De sua parte, o “ocidente” aposta na escalada desta forma de guerra fria ampliada. Se não há condição de chocar de frente com a economia mais dinâmica do mundo – a chinesa – é preciso bater no aliado estratégico, criando situações de longo prazo onde toda a arquitetura financeira da Rússia terá de ser baseada no sistema chinês de compensações. O que era um ensaio de “nova arquitetura financeira mundial”, com os BRICS e o novo eixo de expansão capitalista, se tornou uma realidade (acelerada) em escala eurasiática.
Na projeção de poder do Partido Democrata na Ásia, o governo Obama tentou avançar com o TPP (Tratado Transpacífico) e obteve como resposta a expansão do Banco Asiático de Infraestrutura e Investimentos (AIIB). O padrão de Bretton Woods estava sendo abalado antes do conflito Russo-Ucraniano e agora pode desmoronar.
O AIIB tem os seguintes números: “O AIIB iniciou suas operações em 2016 com 57 membros fundadores (37 regionais e 20 não regionais). Até o final de 2020, tínhamos 103 membros aprovados, representando aproximadamente 79% da população global e 65% do PIB global.”

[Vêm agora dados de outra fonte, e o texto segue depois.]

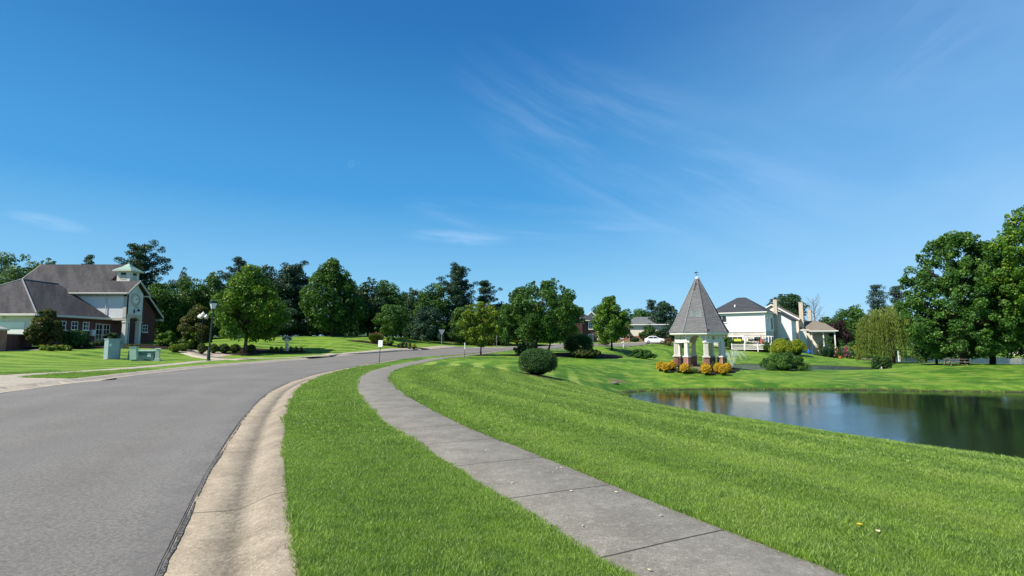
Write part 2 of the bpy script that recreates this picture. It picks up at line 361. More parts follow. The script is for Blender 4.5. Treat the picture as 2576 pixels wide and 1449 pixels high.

O eixo dinâmico dessa economia é a China, cada vez mais próxima de ser aliada estratégica da Rússia, realizando a aproximação que faltou na Guerra Fria do século XX para tentar realmente vencer o conflito globalizado. Para os poderes ocidentais, frear a Rússia é atingir a China, retrocedendo à década de 1950 em termos de presença geopolítica na Ásia, avançando uma casa no conflito mundial, de interdependência econômica para armada.
Já Beijing vê seus tempos acelerados pelo aliado europeu, reforçando seus laços no continente asiático e no mundo islâmico, fazendo valer a presença econômica e empresarial como forma de assegurar seus interesses.